Some numbers from the Pew Internet and American Life Project”s February poll:

  • 67% of Americans who are aware of dot-coms” financial woes subscribe to an “irrational exuberance” theory of what has caused the dot-com downturn, namely that investors in Internet companies took too many risks because they were looking for quick payoffs from the dot-com stock run-up.
  • 56% of Americans who are aware of dot-coms” financial woes say the dot-coms” business plans were a problem; Internet companies lacked a clear plan to profitability, and this contributed to subsequent financial problems.
  • 38% of Americans who are aware of dot-coms” financial woes say the youth and experience of those running Internet companies was a reason behind the dot-com downturn.
  • 26% of Americans who have heard about the dot-com” troubles believe they will have a major impact on the U.S. economy. Some 61% say it will have a minor impact on the overall economy.

    “Americans are saying that greed and haste made waste among dot-com investors,” says John Horrigan, author of the Pew Internet Project report. “The desire to chase a huge windfall overshadowed clear thinking about how Internet companies would actually make money. But even if speculation got the better of a lot of Internet investors, Americans do not see the dot-com shakeout affecting the entire economy very much.”

    Americans have a high awareness of the reversal of fortune for Internet companies. Fully two-thirds of all Americans have heard of layoffs, closings, or falling stock prices of Internet firms, with one-third (30%) having followed the story closely. Most Americans (57%) think that some dot-coms closing is a good thing, because the Web had too many sites with too little to offer.
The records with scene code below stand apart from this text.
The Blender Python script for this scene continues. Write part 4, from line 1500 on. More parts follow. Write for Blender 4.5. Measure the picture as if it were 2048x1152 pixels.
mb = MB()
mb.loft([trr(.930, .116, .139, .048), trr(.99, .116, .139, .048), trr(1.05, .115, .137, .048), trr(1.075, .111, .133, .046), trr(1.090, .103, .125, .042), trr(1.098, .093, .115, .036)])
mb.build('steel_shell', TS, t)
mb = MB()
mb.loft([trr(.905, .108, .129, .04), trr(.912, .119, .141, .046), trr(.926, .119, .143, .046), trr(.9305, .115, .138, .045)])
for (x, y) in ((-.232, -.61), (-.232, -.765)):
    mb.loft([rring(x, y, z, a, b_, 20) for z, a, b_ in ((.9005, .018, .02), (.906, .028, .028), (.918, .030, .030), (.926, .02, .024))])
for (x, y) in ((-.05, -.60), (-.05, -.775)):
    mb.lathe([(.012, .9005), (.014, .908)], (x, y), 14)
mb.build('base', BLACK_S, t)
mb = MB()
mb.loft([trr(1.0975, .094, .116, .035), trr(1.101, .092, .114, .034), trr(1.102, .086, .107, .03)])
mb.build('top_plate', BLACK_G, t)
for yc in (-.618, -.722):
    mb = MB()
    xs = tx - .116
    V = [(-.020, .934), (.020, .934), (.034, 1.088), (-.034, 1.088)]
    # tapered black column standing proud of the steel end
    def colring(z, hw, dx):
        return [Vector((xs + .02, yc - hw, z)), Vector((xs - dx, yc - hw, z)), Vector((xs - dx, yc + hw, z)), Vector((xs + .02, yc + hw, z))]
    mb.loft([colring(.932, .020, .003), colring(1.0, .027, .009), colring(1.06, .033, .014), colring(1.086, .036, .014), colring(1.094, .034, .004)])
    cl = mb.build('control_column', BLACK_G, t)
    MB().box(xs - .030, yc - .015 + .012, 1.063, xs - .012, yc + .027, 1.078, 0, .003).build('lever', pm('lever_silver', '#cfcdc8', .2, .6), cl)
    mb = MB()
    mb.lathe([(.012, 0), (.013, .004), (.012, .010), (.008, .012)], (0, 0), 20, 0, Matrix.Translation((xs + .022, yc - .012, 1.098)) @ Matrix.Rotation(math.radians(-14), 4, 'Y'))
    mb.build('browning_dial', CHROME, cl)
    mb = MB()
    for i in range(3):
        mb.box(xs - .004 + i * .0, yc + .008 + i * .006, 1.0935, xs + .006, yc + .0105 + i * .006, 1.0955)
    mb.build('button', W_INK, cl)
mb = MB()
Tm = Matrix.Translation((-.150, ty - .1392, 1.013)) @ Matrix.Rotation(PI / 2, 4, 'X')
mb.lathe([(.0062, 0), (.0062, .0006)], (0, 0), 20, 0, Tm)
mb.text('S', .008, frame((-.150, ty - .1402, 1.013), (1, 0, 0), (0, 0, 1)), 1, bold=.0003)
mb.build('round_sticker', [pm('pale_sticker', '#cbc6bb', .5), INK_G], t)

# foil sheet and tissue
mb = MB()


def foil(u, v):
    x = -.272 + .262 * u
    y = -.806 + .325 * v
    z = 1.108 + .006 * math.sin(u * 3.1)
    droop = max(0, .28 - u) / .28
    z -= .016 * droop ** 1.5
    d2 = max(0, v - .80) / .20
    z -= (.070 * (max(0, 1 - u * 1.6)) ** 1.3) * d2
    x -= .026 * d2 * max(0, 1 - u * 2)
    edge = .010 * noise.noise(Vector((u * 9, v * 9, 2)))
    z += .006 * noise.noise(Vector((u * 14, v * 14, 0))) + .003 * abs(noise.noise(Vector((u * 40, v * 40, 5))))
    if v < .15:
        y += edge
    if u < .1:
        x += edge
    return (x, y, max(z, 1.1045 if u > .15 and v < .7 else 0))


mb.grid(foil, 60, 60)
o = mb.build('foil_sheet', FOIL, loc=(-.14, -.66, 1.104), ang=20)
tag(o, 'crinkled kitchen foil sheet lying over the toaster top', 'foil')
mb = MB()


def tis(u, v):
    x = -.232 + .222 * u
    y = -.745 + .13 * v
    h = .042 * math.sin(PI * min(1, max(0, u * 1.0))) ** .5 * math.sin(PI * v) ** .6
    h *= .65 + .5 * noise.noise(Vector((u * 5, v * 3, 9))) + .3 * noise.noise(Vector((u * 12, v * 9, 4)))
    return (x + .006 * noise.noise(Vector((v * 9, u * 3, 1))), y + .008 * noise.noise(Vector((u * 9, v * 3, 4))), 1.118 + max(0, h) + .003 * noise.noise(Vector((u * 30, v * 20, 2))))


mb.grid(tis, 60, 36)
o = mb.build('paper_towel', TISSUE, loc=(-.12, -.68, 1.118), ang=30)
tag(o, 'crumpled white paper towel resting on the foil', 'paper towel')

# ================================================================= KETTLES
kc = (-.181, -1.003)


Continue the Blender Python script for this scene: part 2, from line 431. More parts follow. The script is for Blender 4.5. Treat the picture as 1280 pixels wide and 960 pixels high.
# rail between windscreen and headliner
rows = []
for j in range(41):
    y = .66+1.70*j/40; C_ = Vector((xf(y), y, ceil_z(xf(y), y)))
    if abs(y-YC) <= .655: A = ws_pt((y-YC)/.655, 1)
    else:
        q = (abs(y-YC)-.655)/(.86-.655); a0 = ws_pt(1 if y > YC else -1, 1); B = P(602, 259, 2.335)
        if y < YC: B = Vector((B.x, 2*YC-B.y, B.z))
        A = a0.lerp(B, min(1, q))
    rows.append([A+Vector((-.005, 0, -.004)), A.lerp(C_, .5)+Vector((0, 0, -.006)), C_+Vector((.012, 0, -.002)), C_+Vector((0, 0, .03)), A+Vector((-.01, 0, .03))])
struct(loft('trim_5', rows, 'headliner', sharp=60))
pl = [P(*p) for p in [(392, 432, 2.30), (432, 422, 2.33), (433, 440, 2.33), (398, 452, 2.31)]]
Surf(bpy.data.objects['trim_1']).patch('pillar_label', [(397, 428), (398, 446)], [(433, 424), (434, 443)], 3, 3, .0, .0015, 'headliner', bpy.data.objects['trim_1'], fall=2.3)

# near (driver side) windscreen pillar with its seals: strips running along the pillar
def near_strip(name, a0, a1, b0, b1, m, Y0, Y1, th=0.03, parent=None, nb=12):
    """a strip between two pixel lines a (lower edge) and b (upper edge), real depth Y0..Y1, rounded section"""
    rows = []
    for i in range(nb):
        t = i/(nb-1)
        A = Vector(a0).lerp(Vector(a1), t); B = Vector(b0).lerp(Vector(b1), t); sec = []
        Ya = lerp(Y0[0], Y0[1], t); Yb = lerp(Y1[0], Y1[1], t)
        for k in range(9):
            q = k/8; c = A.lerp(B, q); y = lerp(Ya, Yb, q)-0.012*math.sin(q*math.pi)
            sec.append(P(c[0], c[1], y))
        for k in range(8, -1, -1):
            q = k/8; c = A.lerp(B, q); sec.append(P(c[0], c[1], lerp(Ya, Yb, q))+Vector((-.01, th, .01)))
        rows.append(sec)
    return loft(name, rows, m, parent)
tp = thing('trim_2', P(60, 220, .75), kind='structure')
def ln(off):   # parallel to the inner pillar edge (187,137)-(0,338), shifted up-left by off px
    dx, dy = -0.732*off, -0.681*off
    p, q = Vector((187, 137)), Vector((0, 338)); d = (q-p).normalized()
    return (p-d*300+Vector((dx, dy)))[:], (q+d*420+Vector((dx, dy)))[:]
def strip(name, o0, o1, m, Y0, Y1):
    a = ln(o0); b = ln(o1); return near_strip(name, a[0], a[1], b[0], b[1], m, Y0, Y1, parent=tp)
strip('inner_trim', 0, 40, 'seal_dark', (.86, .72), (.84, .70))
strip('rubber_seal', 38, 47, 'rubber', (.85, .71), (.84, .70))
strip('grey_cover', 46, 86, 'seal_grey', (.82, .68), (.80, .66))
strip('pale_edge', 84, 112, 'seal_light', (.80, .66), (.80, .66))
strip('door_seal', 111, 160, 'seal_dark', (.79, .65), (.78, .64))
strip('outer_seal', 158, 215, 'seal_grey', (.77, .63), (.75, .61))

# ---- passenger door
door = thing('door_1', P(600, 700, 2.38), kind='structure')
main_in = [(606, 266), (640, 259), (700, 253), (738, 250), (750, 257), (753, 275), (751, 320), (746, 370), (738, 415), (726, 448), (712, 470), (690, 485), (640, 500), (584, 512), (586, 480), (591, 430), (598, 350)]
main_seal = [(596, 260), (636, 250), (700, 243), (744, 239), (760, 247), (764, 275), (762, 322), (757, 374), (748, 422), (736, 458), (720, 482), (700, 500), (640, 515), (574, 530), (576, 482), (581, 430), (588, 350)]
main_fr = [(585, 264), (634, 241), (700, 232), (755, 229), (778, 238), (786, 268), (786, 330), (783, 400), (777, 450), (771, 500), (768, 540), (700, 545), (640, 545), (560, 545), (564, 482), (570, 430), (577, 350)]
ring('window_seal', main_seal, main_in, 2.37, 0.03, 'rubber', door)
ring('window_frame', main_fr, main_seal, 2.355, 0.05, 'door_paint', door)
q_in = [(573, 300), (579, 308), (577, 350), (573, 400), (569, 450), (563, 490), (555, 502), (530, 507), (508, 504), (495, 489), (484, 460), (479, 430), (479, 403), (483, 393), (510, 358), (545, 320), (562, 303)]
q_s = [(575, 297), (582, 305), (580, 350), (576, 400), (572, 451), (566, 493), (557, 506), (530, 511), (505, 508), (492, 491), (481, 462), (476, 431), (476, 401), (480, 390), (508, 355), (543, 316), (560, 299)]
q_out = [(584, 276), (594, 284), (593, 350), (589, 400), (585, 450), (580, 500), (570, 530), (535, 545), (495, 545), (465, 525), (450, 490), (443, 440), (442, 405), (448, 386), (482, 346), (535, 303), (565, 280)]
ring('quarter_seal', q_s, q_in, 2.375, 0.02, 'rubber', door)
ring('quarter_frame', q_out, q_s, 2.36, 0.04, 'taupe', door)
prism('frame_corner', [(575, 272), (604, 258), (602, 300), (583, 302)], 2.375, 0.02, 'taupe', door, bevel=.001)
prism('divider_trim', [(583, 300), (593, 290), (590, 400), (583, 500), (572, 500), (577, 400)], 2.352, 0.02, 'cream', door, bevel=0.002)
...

About one quarter (28%) lament the closure of dot-coms, saying they believe it will result in fewer choices of content on the Web.

    In terms of impact, 31 million Americans have been directly or indirectly affected by the dot-com downturn. Some 9% know someone who has been the victim of a dot-com layoff, 7% of Americans say their family has lost money in a dot-com investment, and 8% of Internet users have had one of their favorite Web sites vanish during the shakeout.